> Set problem
Without the pictures, can you quote each line below exactly?

=== Data shown ===

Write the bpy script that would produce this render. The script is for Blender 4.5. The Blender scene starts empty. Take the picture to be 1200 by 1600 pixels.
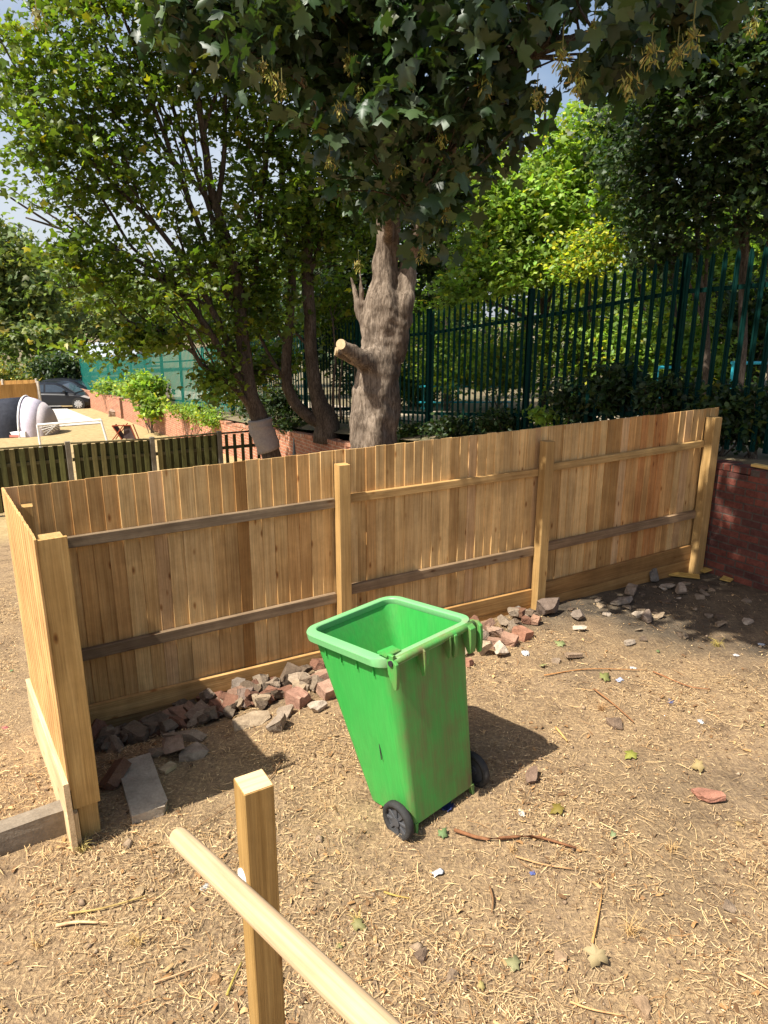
import bpy, math, random
import numpy as np
from mathutils import Matrix, Vector
R_ = math.radians
sc = bpy.context.scene
COL = sc.collection
# ---------------------------------------------------------------- camera, sky, sun, exposure
PITCH, FPX, CAMH = R_(15.7), 1110.0, 3.0
cam = bpy.data.cameras.new('camera'); camo = bpy.data.objects.new('camera', cam); COL.objects.link(camo)
cam.sensor_fit = 'VERTICAL'; cam.sensor_height = 36.0; cam.lens = 36.0 * FPX / 1600.0
cam.clip_start = 0.05; cam.clip_end = 3000
camo.location = (0, 0, CAMH); camo.rotation_euler = (math.pi / 2 - PITCH, 0, 0)
sc.camera = camo
SUN_EL = R_(55.8); SUN_DIR = np.array([-.833 * math.cos(SUN_EL), -.553 * math.cos(SUN_EL), math.sin(SUN_EL)])
w = bpy.data.worlds.new('World'); sc.world = w; w.use_nodes = True
nt = w.node_tree; bg = nt.nodes['Background']
sky = nt.nodes.new('ShaderNodeTexSky'); sky.sky_type = 'NISHITA'; sky.sun_disc = False
sky.sun_elevation = SUN_EL; sky.sun_rotation = math.atan2(SUN_DIR[0], SUN_DIR[1]); sky.dust_density = 3.0; sky.air_density = 1.0
# thin bright summer cloud low in the sky
gm = nt.nodes.new('ShaderNodeTexCoord'); sx_ = nt.nodes.new('ShaderNodeSeparateXYZ'); nt.links.new(gm.outputs['Generated'], sx_.inputs[0])
cn = nt.nodes.new('ShaderNodeTexNoise'); cn.inputs['Scale'].default_value = 3.0; cn.inputs['Detail'].default_value = 8; mpn = nt.nodes.new('ShaderNodeMapping'); mpn.inputs['Scale'].default_value = (1, 1, 2.6)
nt.links.new(gm.outputs['Generated'], mpn.inputs[0]); nt.links.new(mpn.outputs[0], cn.inputs['Vector'])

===

> Answer for the task
Write the bpy script that would produce this render. The script is for Blender 4.5. The Blender scene starts empty. Take the picture to be 1200 by 1600 pixels.
import bpy, math, random
import numpy as np
from mathutils import Matrix, Vector
R_ = math.radians
sc = bpy.context.scene
COL = sc.collection
# ---------------------------------------------------------------- camera, sky, sun, exposure
PITCH, FPX, CAMH = R_(15.7), 1110.0, 3.0
cam = bpy.data.cameras.new('camera'); camo = bpy.data.objects.new('camera', cam); COL.objects.link(camo)
cam.sensor_fit = 'VERTICAL'; cam.sensor_height = 36.0; cam.lens = 36.0 * FPX / 1600.0
cam.clip_start = 0.05; cam.clip_end = 3000
camo.location = (0, 0, CAMH); camo.rotation_euler = (math.pi / 2 - PITCH, 0, 0)
sc.camera = camo
SUN_EL = R_(55.8); SUN_DIR = np.array([-.833 * math.cos(SUN_EL), -.553 * math.cos(SUN_EL), math.sin(SUN_EL)])
w = bpy.data.worlds.new('World'); sc.world = w; w.use_nodes = True
nt = w.node_tree; bg = nt.nodes['Background']
sky = nt.nodes.new('ShaderNodeTexSky'); sky.sky_type = 'NISHITA'; sky.sun_disc = False
sky.sun_elevation = SUN_EL; sky.sun_rotation = math.atan2(SUN_DIR[0], SUN_DIR[1]); sky.dust_density = 3.0; sky.air_density = 1.0
# thin bright summer cloud low in the sky
gm = nt.nodes.new('ShaderNodeTexCoord'); sx_ = nt.nodes.new('ShaderNodeSeparateXYZ'); nt.links.new(gm.outputs['Generated'], sx_.inputs[0])
cn = nt.nodes.new('ShaderNodeTexNoise'); cn.inputs['Scale'].default_value = 3.0; cn.inputs['Detail'].default_value = 8; mpn = nt.nodes.new('ShaderNodeMapping'); mpn.inputs['Scale'].default_value = (1, 1, 2.6)
nt.links.new(gm.outputs['Generated'], mpn.inputs[0]); nt.links.new(mpn.outputs[0], cn.inputs['Vector'])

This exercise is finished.